Von Datenstrategie zur KI-Reife – Was Unternehmen wirklich brauchen, bevor sie loslegen
Dr. Gillian Kant, Senior Data Scientist bei der Finanz-DATA GmbH und tätig an der Georg-August-Universität Göttingen, gibt im Interview Einblicke in die zentralen Schritte auf dem Weg von einer durchdachten Datenstrategie hin zur unternehmensweiten KI-Reife. Er spricht über konkrete Praxisbeispiele, typische Herausforderungen und Erfolgsfaktoren für datengetriebene Organisationen.
Viele Unternehmen wollen ‚etwas mit KI machen‘ – aber fehlt oft eine solide Datenstrategie. Warum ist diese so entscheidend, bevor man überhaupt an Modelle denkt?
Bevor man an KI-Modelle denkt, muss klar sein, welche Daten verfügbar sind, wie sie erhoben, strukturiert und gesichert werden. Ohne einheitliche Definitionen und saubere Datenquellen entstehen Inkonsistenzen und Fehlschlüsse. Eine Datenstrategie legt fest, welche Daten für welchen Anwendungsfall relevant sind, wer für Qualität und Verwaltung zuständig ist und wie Datenschutz sowie Compliance gewährleistet werden. So verhindert man Insellösungen, spart Aufwand bei der Datenaufbereitung und schafft die Basis für skalierbare KI-Projekte.
Was sind aus Deiner Sicht die wichtigsten Bausteine auf dem Weg zur KI-Reife – technisch, organisatorisch und kulturell?
Ich denke auf technischer Ebene braucht es eine flexible Infrastruktur: skalierbare Rechenressourcen und automatisierte Pipelines zur Datenaufbereitung. Organisatorisch sind klare Verantwortlichkeiten entscheidend. Eine agile Projektmethodik sorgt für schnelle Feedback-Zyklen. Kulturell wiederum müssen Mitarbeiter datenkompetent werden: Schulungen in „Data Literacy“, offener Austausch über Erfolge und Misserfolge sowie Motivation für datengetriebene Verbesserungen. Ich bin der Meinung, dass Technologie, Organisation und Kultur zusammen das Gerüst bilden, auf dem eine KI-fähige Unternehmenskultur wachsen kann.
Wie lässt sich der Reifegrad eines Unternehmens realistisch einschätzen – und welche Tools oder Frameworks helfen bei der Standortbestimmung?

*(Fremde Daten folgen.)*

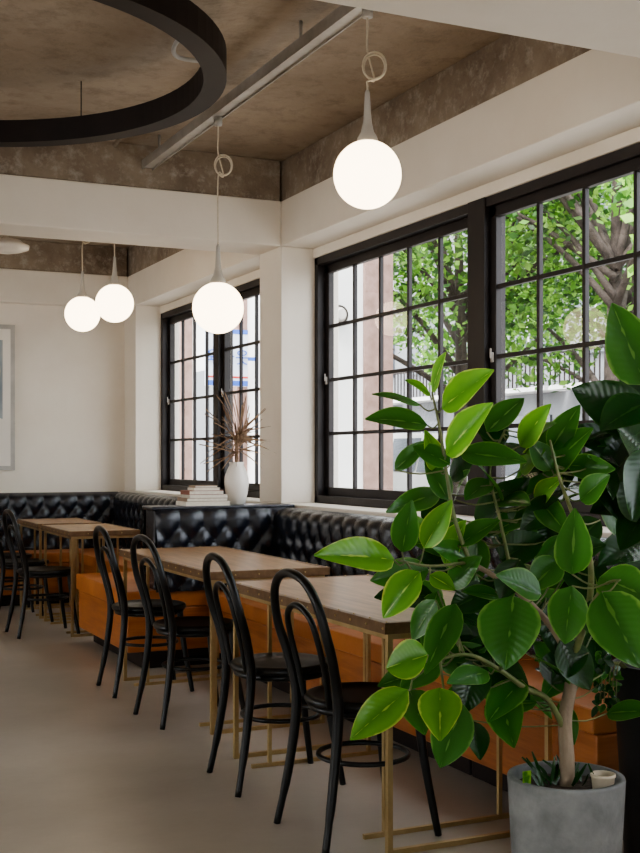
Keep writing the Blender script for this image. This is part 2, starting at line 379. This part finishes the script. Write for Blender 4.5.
# ---------------- chairs ----------------
def chair():
    m=M()
    m.lathe([(0,.438),(.17,.438),(.2,.443),(.205,.455),(.2,.468),(.185,.472),(.17,.466),(.1,.461),(0,.46)],(0,0,0),0,36)
    m.tube([(.178*math.cos(2*math.pi*k/32),.178*math.sin(2*math.pi*k/32),.43) for k in range(32)],.013,0,8,closed=True)
    m.tube([(.155*math.cos(2*math.pi*k/32),.155*math.sin(2*math.pi*k/32),.26) for k in range(32)],.009,0,8,closed=True)
    half=[(-.24,.19,0),(-.20,.168,.22),(-.178,.16,.44),(-.20,.175,.58),(-.235,.19,.70),(-.26,.165,.81),(-.272,.10,.872)]
    pts=half+[(-.277,0,.893)]+[(x,-y,z) for x,y,z in half[::-1]]
    sp=smooth(pts,6); rr=[.0155+.003*max(0,1-abs(p.z-.45)/.3)-.003*(p.z<.1) for p in sp]
    m.tube(sp,rr,0,10)
    half=[(-.178,.095,.45),(-.198,.105,.56),(-.226,.108,.67),(-.246,.085,.75)]
    pts=half+[(-.254,0,.785)]+[(x,-y,z) for x,y,z in half[::-1]]
    m.tube(smooth(pts,6),.011,0,8)
    for s_ in(1,-1):
        sp=smooth([(.135,.135*s_,.44),(.155,.15*s_,.25),(.195,.175*s_,0)],6)
        m.tube(sp,[.018-.006*i/(len(sp)-1) for i in range(len(sp))],0,10)
    return m.obj('bentwood_dining_chair',[BLACK])
c0=chair(); c0.location=(1.88,3.68,0); c0.rotation_euler=(0,0,.02)
for x,y,r in((1.88,4.40,-.06),(1.94,5.62,.05),(1.95,6.42,-.03),(1.88,8.75,.04),(1.86,9.5,.0),(1.86,10.15,-.1)):
    inst(c0,'bentwood_dining_chair',(x,y,0),r)

# ---------------- ledge items ----------------
m=M()
bc=[mat('book_'+str(i),c,.7,col2=tuple(min(1,k*1.2) for k in c),scale=20) for i,c in enumerate([(.75,.7,.6),(.30,.22,.16),(.62,.58,.5),(.25,.10,.07)])]
pg=mat('book_pages',(.8,.76,.66),.8,col2=(.7,.66,.56),scale=80)
z=0
for i,(w,d,h) in enumerate([(.29,.20,.026),(.27,.19,.022),(.25,.18,.020),(.23,.17,.026),(.17,.13,.016),(.15,.12,.014)]):
    ox=random.uniform(-.012,.012)
    m.box(-w/2+ox,w/2+ox,-d/2,d/2,z,z+.003,i%4);m.box(-w/2+ox,w/2+ox,-d/2,d/2,z+h-.003,z+h,i%4)
    m.box(-w/2+ox+.004,w/2+ox-.004,-d/2+.004,d/2-.004,z+.003,z+h-.003,4); m.box(-w/2+ox,-w/2+ox+.004,-d/2,d/2,z+.003,z+h-.003,i%4)
    z+=h
m.obj('stack_of_books',bc+[pg],loc=(2.52,7.13,.978))
vx,vy=2.74,7.13
m=M()
m.lathe([(0,0),(.045,0),(.055,.01),(.07,.07),(.078,.13),(.075,.18),(.058,.225),(.045,.25),(.048,.27),(.042,.27),(.038,.25),(.04,.2),(0,.19)],(vx,vy,.978),0,32)
m.tube([(vx,vy,1.17),(vx,vy,1.42)],.012,1,8)
for i in range(85):
    a=random.uniform(0,2*math.pi); el=random.uniform(-.6,1.4); L=random.uniform(.18,.32)
    d=Vector((math.cos(a)*math.cos(el),math.sin(a)*math.cos(el)*.45,math.sin(el)))
    b=Vector((vx,vy,1.34+random.uniform(-.05,.1)))
    m.leaf(b,b+d*L,Vector((random.random(),-1,.5)),.009,1,6,2,droop=random.uniform(.1,.4))
m.obj('vase_with_dried_plant',[CERA,DRY])

# picture frame on back wall
art=mat('abstract_print',(.22,.26,.30),.6,col2=(.42,.45,.46),scale=2.2,detail=3)
sand=mat('print_shape',(.60,.52,.40),.6,col2=(.68,.60,.48),scale=3)
m=M()
m.box(1.2,2.08,YB-.03,YB,1.16,2.47,0); m.box(1.24,2.04,YB-.034,YB-.028,1.20,2.43,1); m.box(1.34,1.97,YB-.037,YB-.033,1.38,2.33,2)
cc=[m.vert((1.78+.17*math.cos(2*math.pi*k/28),YB-.039,2.05+.2*math.sin(2*math.pi*k/28))) for k in range(28)]; m.face(cc,3)
cc=[m.vert((1.34,YB-.039,1.38)),m.vert((1.97,YB-.039,1.38)),m.vert((1.97,YB-.039,1.62)),m.vert((1.7,YB-.039,1.72)),m.vert((1.34,YB-.039,1.55))]; m.face(cc,1)
m.obj('framed_picture',[GREYM,CERA,art,sand])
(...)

Der Reifegrad lässt sich durch Analysen mit Frameworks wie dem „Data & Analytics Maturity Model“ von Deloitte ermitteln. Dieses Framework bewertet Dimensionen wie Datenqualität, Technologie-Stack, organisatorische Prozesse und Kultur entlang definierter Stufen von „Ad hoc“ bis „optimiert“.
Was würdest Du sagen: Ab wann ist ein Unternehmen überhaupt ‚bereit‘ für KI – und woran erkennt man das?
Ich denke das ein Unternehmen bereit ist für KI, wenn es eine klare Datenstrategie, validierte Use Cases und erste PoCs gibt.
Solch ein Unternehmen betreibt automatisierte ETL-Pipelines, nutzt eine zentrale Plattform für Analysen und Deployment und verfügt über ein interdisziplinäres Team, das Business-Fragestellungen in technische Lösungen übersetzt. Entscheidend sind etablierte Daten-Richtlinien, freigegebene Budgets für KI-Projekte sowie nachweisbare Effizienz- oder Umsatzsteigerungen durch Data-Science-Initiativen.
Wenn Du in drei Jahren zurückblicken – woran würdest du erkennen, dass ein Unternehmen seine KI-Reise richtig begonnen hat?
Wenn wir 2028 zurückschauen, werden wir erfolgreiche KI-Reisen daran erkennen, dass KI-gestützte Prozesse zum operativen Alltag gehören. Unternehmen, die früh ihre Datenstrategie implementiert haben, weisen eine hohe Datenqualität und durchgehende MLOps-Pipelines auf. Ein praktisches Beispiel könnte zum Beispiel eine prädiktive Wartungslösung für unsere AWS-Deployments sein, die ungeplante Ausfälle um eine bestimmte Prozentzahl reduziert. Solche Erfolge dokumentieren, dass die KI-Strategie nicht nur gestartet, sondern richtig durchdacht wurde.